Congress could try to impose a tax on banks' profits from the bailout or adopt some other legislation to "claw back" the money, but it would be difficult because Goldman received it unconditionally, said Michael Greenberger, a University of Maryland law professor who specializes in complex securities. The New York Fed attached no strings to the money and let AIG decide how much Goldman would get.

Goldman, which paid a whopping $31.6 billion in employee bonuses in the past two years, denies that the trades in question were proprietary, signaling that it has no plans to send more money back to Washington.

In 2009, Goldman was quick to repay a $10 billion loan from a Treasury Department program to bail out banks. Last summer, the firm paid an additional $550 million to settle a related civil fraud suit filed by the Securities and Exchange Commission.

Goldman spokesman Michael DuVally rejected the characterization of the AIG payment as a windfall.

"We used the money we received from AIG to meet our obligations to clients with whom we hedged on the other side of these trades," he said.

Joseph Mason, a finance professor at Louisiana State University-Baton Rouge who has advised federal banking regulatory agencies, said that most large banks manage their risks with so many contrary trades that assertions they profited from a particular deal "can be obviated very quickly."

The issue, however, goes to the heart of the controversy over whether any of the megabanks that helped cause the crisis got sweetheart deals as part of the bailout.

"In the heat of the moment, the Treasury and the Fed weren't worried about who was participating in the housing bubble . . . or their level of involvement" when they shelled out money, Mason said.

"You run up the market, you cause a nationwide crisis and you're given money to continue.
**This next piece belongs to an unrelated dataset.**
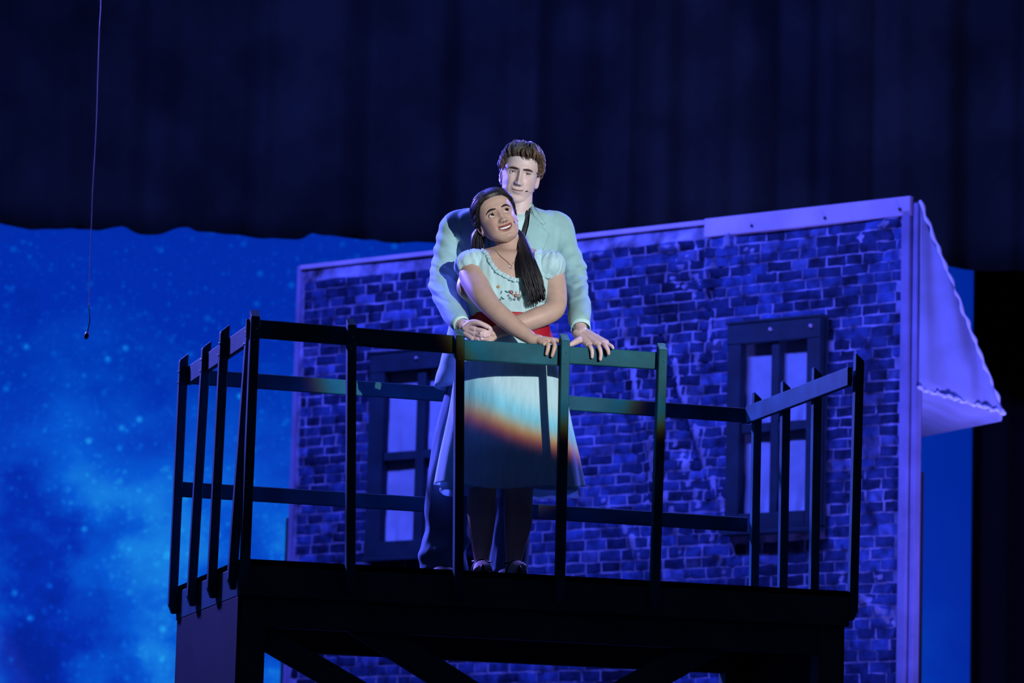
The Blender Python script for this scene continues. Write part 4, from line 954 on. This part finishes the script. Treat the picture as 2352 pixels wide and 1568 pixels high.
    for j in range(n_):
        if frt[20, j]:
            hit = [i for i in range(m_) if pq[i, j, 1] >= np.interp(pq[i, j, 0], nk_x, nk_y)]; st[j] = np.interp(pq[hit[0], j, 0], nk_x, nk_y)
        else: st[j] = 592
    ker = np.ones(5) / 5; st = np.convolve(np.pad(st, 2, 'wrap'), ker, 'valid'); mm = 56; cols = np.zeros((mm, n_, 3))
    for j in range(n_):
        yy = np.maximum.accumulate(pq[:, j, 1] + np.arange(m_) * 1e-4); tq = np.linspace(st[j], yy[-1], mm)
        for k in range(3): cols[:, j, k] = np.interp(tq, yy, rows[:, j, k])
    v, f = loft(cols, cap=False)
    bo = mesh_obj('bodice', v, f, M['dress'], t); md = bo.modifiers.new('t', 'SOLIDIFY'); md.thickness = .003; md.offset = 1
    bv = bvh_of(v, f)
    # ruffle round the neckline
    fj = sorted([j for j in range(n_) if frt[20, j] and 1108 < pq[0, j, 0] + (pq[20, j, 0] - pq[0, j, 0]) * .5 < 1240], key=lambda j: cols[0, j, 0]); cpt = interp(None, cols[0, fj], 170); rr = []
    g = np.exp(-np.linspace(-2, 2, 9) ** 2); g /= g.sum(); cpt = np.stack([np.convolve(np.pad(cpt[:, i], 4, 'edge'), g, 'valid') for i in range(3)], 1)
    dirs = unit(np.gradient(cpt, axis=0)); camd = unit(CAM - cpt); sdv = unit(np.cross(dirs, camd)); s_ = np.linspace(0, 75, 170)
    for q in np.linspace(-1, 1, 7): rr.append(cpt + sdv * (q * .0075 + (.0012 * np.sin(s_ * 1.7) * abs(q))[:, None]) + camd * (.006 + (.0026 * np.sin(s_ * 2.2 + q))[:, None]))
    v2, f2 = loft(np.array(rr), close=False); rf = mesh_obj('neckline_ruffle', v2, f2, M['dress'], bo); rf.modifiers.new('t', 'SOLIDIFY').thickness = .002
    # puff sleeves
    def puff(c, rx, ry_, rz, tilt, seed):
        n1, n2 = 96, 36; a = np.linspace(0, 2 * np.pi, n1, endpoint=False); e = np.linspace(-.78, 1.35, n2); A, E_ = np.meshgrid(a, e)
        k = 1 + .035 * np.sin(A * 15 + 2 * np.sin(A * 3 + seed) + E_ * 1.5) * sst(-.2, .2, np.abs(E_ - .25)) + .03 * vnoise(np.stack([np.cos(A) * 1.4, np.sin(A) * 1.4, E_], -1), seed, 2)
        q = np.stack([rx * np.cos(E_) * np.cos(A), ry_ * np.cos(E_) * np.sin(A), rz * np.sin(E_)], -1) * k[..., None]
        fr = [q[0] * (1 + .0) + np.array([0, 0, -.010]) + .0 * q[0]]; q2 = q[0].copy(); q2[:, :2] *= (1.06 + .05 * np.sin(a * 26))[:, None]; q2[:, 2] -= .014
        q = np.r_[q2[None], q]; ct, st = math.cos(tilt), math.sin(tilt); q = q @ np.array([[ct, 0, st], [0, 1, 0], [-st, 0, ct]]).T
        v, f = loft(q + c, cap=False); v = np.r_[v, [q[-1].mean(0) + c]]; L_ = len(v) - 1; base = n2 * n1
        f += [(base + i, base + (i + 1) % n1, L_) for i in range(n1)]
        o = mesh_obj('puff_sleeve', v, f, M['dress'], t); md = o.modifiers.new('t', 'SOLIDIFY'); md.thickness = .002
    puff(P(1087, 607, 15.705), .074, .070, .060, math.radians(-12), 3); puff(P(1264, 611, 15.705), .060, .066, .062, math.radians(16), 8)
    # embroidery on the bodice
    m = MB()
    def stitch(poly, col, off=.004):
        q = np.array([cast(bv, x, y, 15.61) for x, y in poly]); d = unit(CAM - q.mean(0)); v = np.r_[q + d * (off + .0012), q + d * off]; n = len(q)
        m.add(v, [tuple(range(n))] + [(i, (i + 1) % n, (i + 1) % n + n, i + n) for i in range(n)], col)
    def disc(x, y, rr_, col, off): stitch([(x + rr_ * math.cos(a), y + rr_ * math.sin(a)) for a in np.linspace(0, 6.28, 9)[:-1]], col, off)
    def flower(x, y, rr_, col, mid):
        for k in range(6): disc(x + rr_ * .62 * math.cos(k * 1.047), y + rr_ * .62 * math.sin(k * 1.047), rr_ * .42, col, .004)
        disc(x, y, rr_ * .36, mid, .0052)
    def leaf(x, y, ang, ln, wd, col=(.03, .16, .19)):
        c, s = math.cos(ang), math.sin(ang); pts = [(0, 0), (.3, .5), (.65, .45), (1, 0), (.65, -.45), (.3, -.5)]; stitch([(x + c * a * ln - s * b * wd, y + s * a * ln + c * b * wd) for a, b in pts], col)
    red, yel, whi, pur = (.22, .035, .04), (.55, .42, .22), (.55, .55, .6), (.25, .22, .34)
    flower(1174.5, 670.5, 4.2, red, whi); flower(1185, 678.5, 4.2, red, whi); flower(1187, 670, 2.8, whi, red); flower(1168, 678, 2.6, pur, red); flower(1182, 687, 2.8, pur, red); flower(1194, 675.5, 2.6, yel, whi); flower(1179, 675, 2.4, yel, whi); flower(1193, 681, 2.2, yel, red)
    for a in ((1168, 672, -2.6, 10, 3), (1171, 673, -1.9, 7, 2.6), (1172, 680, 2.2, 6, 2), (1176, 684, 2.9, 8, 2.6), (1178, 686, 2.5, 8, 2.2), (1189, 683, .35, 9, 2.2), (1191, 681, .1, 10, 2.2), (1188, 685, .7, 9, 2), (1196, 680, -.9, 9, 2.2), (1198, 679, -.3, 9, 2), (1190, 680, 1.8, 6, 1.8)): leaf(*a)
    flower(1145, 658, 3.6, (.5, .28, .12), yel)
    for a in ((1150, 675, -1.2, 9, 2), (1151, 680, 1.0, 9, 2), (1153, 684, .4, 7, 2), (1149, 684, 1.4, 8, 1.8)): leaf(*a)
    flower(1214, 661, 3.0, yel, (.5, .28, .12))
    for a in ((1213, 682, -1.0, 9, 2), (1215, 686, 1.9, 9, 2), (1218, 678, -.2, 7, 1.8)): leaf(*a)
    m.build('embroidery', M['thread'], bo, False)
    # sash
    rs = resample_rings(rings_px([(726, 1081, 1257, .108, YW), (742, 1078, 1258, .110, YW), (760, 1074, 1264, .112, YW), (777, 1070, 1270, .116, YW)], 90, 2.25), 14)
    v, f = loft(rs, cap=False); sa = mesh_obj('sash', v, f, M['sash'], t); sa.modifiers.new('t', 'SOLIDIFY').thickness = .004
    # skirt
    def skirt(nm, rowsdef, m_, amp, seed, hemz, solid=.002):
        r_ = resample_rings(rings_px(rowsdef, 200, 2.1), 70); a = np.linspace(0, 2 * np.pi, 200, endpoint=False); k = np.linspace(0, 1, 70)[:, None]
        cx = r_.mean(1, keepdims=True); dr = unit((r_ - cx) * np.array([1, 1, 0]))
        fold = amp * k ** 1.4 * (np.sin(a * 9 + 1.5 * np.sin(a * 2 + seed)) * .6 + .5 * np.sin(a * 17 + seed) * .5)
        r_ = r_ + dr * fold[..., None]; r_[..., 2] += k ** 3 * (hemz[0] * np.cos(a) ** 2 + hemz[1] * np.maximum(0, -np.sin(a)) ** 2 + .006 * np.sin(a * 5 + seed))
        v, f = loft(r_, cap=False); o = mesh_obj(nm, v, f, M[m_], t); md = o.modifiers.new('t', 'SOLIDIFY'); md.thickness = solid
    sk = [(772, 1071, 1269, .118, YW), (800, 1062, 1278, .130, YW), (850, 1047, 1291, .15, YW), (950, 1031, 1306, .175, YW), (1050, 1010, 1327, .205, YW), (1118, 998, 1339, .225, YW)]
    skirt('skirt', sk, 'dress', .012, 1, (.006, -.030))
    li = [(1040, 1024, 1314, .186, YW), (1070, 1021, 1320, .190, YW), (1100, 1017, 1326, .198, YW), (1131, 1014, 1334, .207, YW)]
    skirt('underskirt', li, 'lining', .010, 4, (-.006, .0))
    for ax2, ay, dx in ((1106, YW, 2), (1180, YW + .015, 12)):
        c = deck_pt(ax2, ay); tx = deck_pt(ax2 + dx, ay - .15); dd = tx - c
        m = MB(); m.add(*tube([c + (0, .055, .012), c + dd * .4 + up * .012, c + dd * 1.15 + up * .012], [(.032, .012), (.040, .012), (.036, .012)], 18, 16)); sh = m.build('shoe', M['shoe'], t)
        a = np.linspace(0, np.pi, 20); m = MB(); q = c + dd * .42 + up * .012; m.add(*tube(np.stack([q[0] + .040 * np.cos(a), q[1] + .012 * np.cos(a), q[2] + .064 * np.sin(a)], -1), (.0045), 8)); m.build('strap', M['shoe'], sh)
        a = np.linspace(0, 2 * np.pi, 28); q = c + up * .075; m = MB(); m.add(*tube(np.stack([q[0] + .036 * np.cos(a), q[1] + .036 * np.sin(a), q[2] + .006 * np.sin(a)], -1), .0045, 8, roundcap=False)); m.build('ankle_strap', M['shoe'], sh)
build_woman()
That sounds to me like an incentive to go out and do it again."

The New York Fed said in a statement that the bailout protected Americans, as well as AIG's policyholders and trading partners "from the catastrophic consequences of AIG's disorderly failure during the worst financial crisis in generations, (and) allowed AIG to meet its contractual obligations without discrimination." A New York Fed spokesman declined to comment on whether taxpayers backstopped any other proprietary trades

Greenberger, however, sharply criticized the handling of the AIG bailout, naming Federal Reserve Chairman Ben Bernanke; Treasury Secretary Timothy Geithner, the former New York Fed president; and Larry Summers, until recently Obama's chief economic adviser.

"This wasn't rocket science, what was going on," said Greenberger, who was a senior staffer at the Commodity Futures Trading Commission during the Clinton administration. "Anybody who understood this market knew that there was the potential for Goldman to later unwind proprietary trades. But the Obama administration and the Fed simply never inquired.

"They had all the power at that point. Goldman needed that money. They were on their knees, and that was the point at which hard bargaining should have been taking place."

However, Greenberger said he worries less about recovering taxpayer money than about preventing a future financial meltdown, because the banking industry is lobbying fiercely against rules implementing recent congressional overhauls by improving market transparency and limiting risk-taking.

AIG's big debts to Wall Street emanated from the decision of its highflying London-based Financial Products unit to write insurance-like protection for major banks and investment banks on some $78 billion in offshore securities, most backed by subprime or similarly dicey home loans. In many cases, the banks had written identical insurance protection for the buyers of the securities.

When the housing crash sank the securities' value, AIG was sent reeling toward bankruptcy by a chorus of banks demanding payment of tens of billions of dollars under the terms of the contracts, known as credit-default swaps.

Geithner, Treasury secretary Henry Paulson and Ben Bernanke elected to save AIG from bankruptcy, partly to keep banks afloat. As part of the rescue, the New York Fed directed AIG to cover the full face value of $62 billion of most of its swap contracts with Goldman and other U.S. and European banks.

Goldman, which collected $14 billion of those funds, said it merely forwarded the money to investors for whom it had written the same protection.

But the inquiry panel concluded that Goldman cashed in on another $5 billion in more exotic bets on so-called synthetic securities that weren't back-to-back trades. With AIG Financial Products unworried about a housing downturn, Goldman paid 0.1 percent of the securities' face value, or about $5 million annually, to bet in 2005 and 2006 on the default of a set of securities that neither party owned.

DuVally, the Goldman spokesman, said that the deals "were client-related, not proprietary transactions," emphasizing that, "The idea that we received a . . . windfall is wrong."

DuVally declined to detail the hedges — bets in the opposite direction — and wouldn't say whether Goldman had anything close to $2.9 billion at stake.

Another $1 billion in Goldman-AIG trades had yet to be unwound as of July.

It's still unclear whether other banks also collected windfalls for proprietary bets.

The French colossus Societe Generale, investment bank Merrill Lynch (now owned by Bank of America) and Germany's Deutsche Bank collected a combined $22 billion from AIG as part of the 2008 settlements. Deutsche Bank also insured billions of dollars in securities backed by commercial real-estate loans.

Spokesmen for AIG and all three banks declined to comment.